▸ PROBLEM DETAILS:
From the listing below, select every line where the word "scene" appears.

▸ AVAILABLE DATA:
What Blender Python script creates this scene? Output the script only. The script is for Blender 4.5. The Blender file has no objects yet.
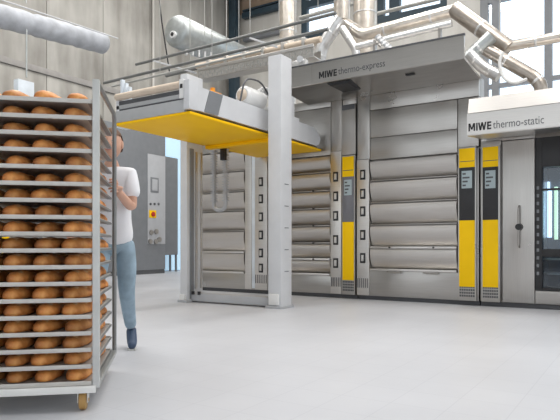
import bpy, bmesh, math, random
from mathutils import Vector, Matrix, noise
random.seed(7)
C = bpy.context.scene.collection
PI = math.pi
# ---------------------------------------------------------------- camera model
FPX, CAMH, CX, HY = 575.0, 0.87, 280.0, 245.0
YAW = math.atan(369 / 575.0)
SN, CS = math.sin(YAW), math.cos(YAW)


def ray(x, y):
    u = x - CX
    return Vector((-SN * FPX + CS * u, CS * FPX + SN * u, HY - y))


def at(x, y, Y):                       # point of the photo on the real plane Y
    d = ray(x, y)
    return Vector((0, 0, CAMH)) + d * (Y / d.y)


def atx(x, y, X):                      # point of the photo on the real plane X
    d = ray(x, y)
    return Vector((0, 0, CAMH)) + d * (X / d.x)


def wx(px, Y): return at(px, 200, Y).x
def wz(px, py, Y): return at(px, py, Y).z


def cf(l, d, z=0.0):                   # lateral / depth / height seen from the camera
    return Vector((CS * l - SN * d, SN * l + CS * d, z))


# ---------------------------------------------------------------- materials
def new_mat(name):
    m = bpy.data.materials.new(name)
    m.use_nodes = True
    return m, m.node_tree, m.node_tree.nodes['Principled BSDF']


def tex_noise(nt, scale, detail=4, stretch=(1, 1, 1), coord='Object'):
    tc = nt.nodes.new('ShaderNodeTexCoord')
    mp = nt.nodes.new('ShaderNodeMapping')
    mp.inputs['Scale'].default_value = stretch
    n = nt.nodes.new('ShaderNodeTexNoise')
    n.inputs['Scale'].default_value = scale
    n.inputs['Detail'].default_value = detail
    nt.links.new(tc.outputs[coord], mp.inputs['Vector'])
    nt.links.new(mp.outputs['Vector'], n.inputs['Vector'])
    return n


def ramp(nt, src, stops):
    r = nt.nodes.new('ShaderNodeValToRGB')
    while len(r.color_ramp.elements) < len(stops):
        r.color_ramp.elements.new(0.5)
    for e, (p, c) in zip(r.color_ramp.elements, stops):
        e.position = p
        e.color = (*c, 1)
    nt.links.new(src, r.inputs['Fac'])
    return r


def plain(name, col, rough=0.5, metal=0.0, var=0.08, scale=6.0, spec=0.5, bump=0.0):
    m, nt, b = new_mat(name)
    n = tex_noise(nt, scale)
    lo = tuple(max(0, c * (1 - var)) for c in col)
    hi = tuple(min(1, c * (1 + var)) for c in col)
    r = ramp(nt, n.outputs['Fac'], [(0.3, lo), (0.7, hi)])
    nt.links.new(r.outputs['Color'], b.inputs['Base Color'])
    b.inputs['Roughness'].default_value = rough
    b.inputs['Metallic'].default_value = metal
    b.inputs['Specular IOR Level'].default_value = spec
    if bump:
        bp = nt.nodes.new('ShaderNodeBump')
        bp.inputs['Strength'].default_value = bump
        bp.inputs['Distance'].default_value = 0.01
        nt.links.new(n.outputs['Fac'], bp.inputs['Height'])
        nt.links.new(bp.outputs['Normal'], b.inputs['Normal'])
    return m


def steel(name, col, rough=0.32, stretch=(1, 1, 60), var=0.07):
    m, nt, b = new_mat(name)
    n = tex_noise(nt, 3.0, 5, stretch)
    r = ramp(nt, n.outputs['Fac'], [(0.25, tuple(c * (1 - var) for c in col)), (0.75, tuple(min(1, c * (1 + var)) for c in col))])
    nt.links.new(r.outputs['Color'], b.inputs['Base Color'])
    n2 = tex_noise(nt, 1.6, 3)
    mr = nt.nodes.new('ShaderNodeMapRange')
    mr.inputs['To Min'].default_value = rough - 0.07
    mr.inputs['To Max'].default_value = rough + 0.10
    nt.links.new(n2.outputs['Fac'], mr.inputs['Value'])
    nt.links.new(mr.outputs['Result'], b.inputs['Roughness'])
    bp = nt.nodes.new('ShaderNodeBump')
    bp.inputs['Strength'].default_value = 0.12
    bp.inputs['Distance'].default_value = 0.02
    n3 = tex_noise(nt, 1.1, 2)
    nt.links.new(n3.outputs['Fac'], bp.inputs['Height'])
    nt.links.new(bp.outputs['Normal'], b.inputs['Normal'])
    b.inputs['Metallic'].default_value = 1.0
    return m


def foil(name, col, rough=0.28, bump=.2):
    m, nt, b = new_mat(name)
    n = tex_noise(nt, 9.0, 4)
    r = ramp(nt, n.outputs['Fac'], [(0.3, tuple(c * .86 for c in col)), (0.7, tuple(min(1, c * 1.1) for c in col))])
    nt.links.new(r.outputs['Color'], b.inputs['Base Color'])
    bp = nt.nodes.new('ShaderNodeBump')
    bp.inputs['Strength'].default_value = bump
    bp.inputs['Distance'].default_value = 0.02
    nt.links.new(n.outputs['Fac'], bp.inputs['Height'])
    nt.links.new(bp.outputs['Normal'], b.inputs['Normal'])
    b.inputs['Metallic'].default_value = 1.0
    b.inputs['Roughness'].default_value = rough
    return m


def emit(name, col, strength):
    m, nt, b = new_mat(name)
    b.inputs['Base Color'].default_value = (*col, 1)
    b.inputs['Emission Color'].default_value = (*col, 1)
    b.inputs['Emission Strength'].default_value = strength
    return m


def glass(name, tint=(1, 1, 1), gloss=0.08, rough=0.02):
    m, nt, b = new_mat(name)
    nt.nodes.remove(b)
    out = [n for n in nt.nodes if n.type == 'OUTPUT_MATERIAL'][0]
    tr = nt.nodes.new('ShaderNodeBsdfTransparent')
    tr.inputs['Color'].default_value = (*tint, 1)
    gl = nt.nodes.new('ShaderNodeBsdfGlossy')
    gl.inputs['Roughness'].default_value = rough
    mx = nt.nodes.new('ShaderNodeMixShader')
    mx.inputs['Fac'].default_value = gloss
    nt.links.new(tr.outputs[0], mx.inputs[1])
    nt.links.new(gl.outputs[0], mx.inputs[2])
    nt.links.new(mx.outputs[0], out.inputs['Surface'])
    return m


def concrete(name, a, b_, rough=0.85):
    m, nt, b = new_mat(name)
    n = tex_noise(nt, 0.7, 8)
    n2 = tex_noise(nt, 2.2, 6, (1, 1, 0.18))
    mx = nt.nodes.new('ShaderNodeMix')
    mx.inputs['Factor'].default_value = 0.55
    nt.links.new(n.outputs['Fac'], mx.inputs['A'])
    nt.links.new(n2.outputs['Fac'], mx.inputs['B'])
    r = ramp(nt, mx.outputs['Result'], [(0.38, a), (0.60, b_)])
    nt.links.new(r.outputs['Color'], b.inputs['Base Color'])
    b.inputs['Roughness'].default_value = rough
    return m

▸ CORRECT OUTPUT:
What Blender Python script creates this scene? Output the script only. The script is for Blender 4.5. The Blender file has no objects yet.
C = bpy.context.scene.collection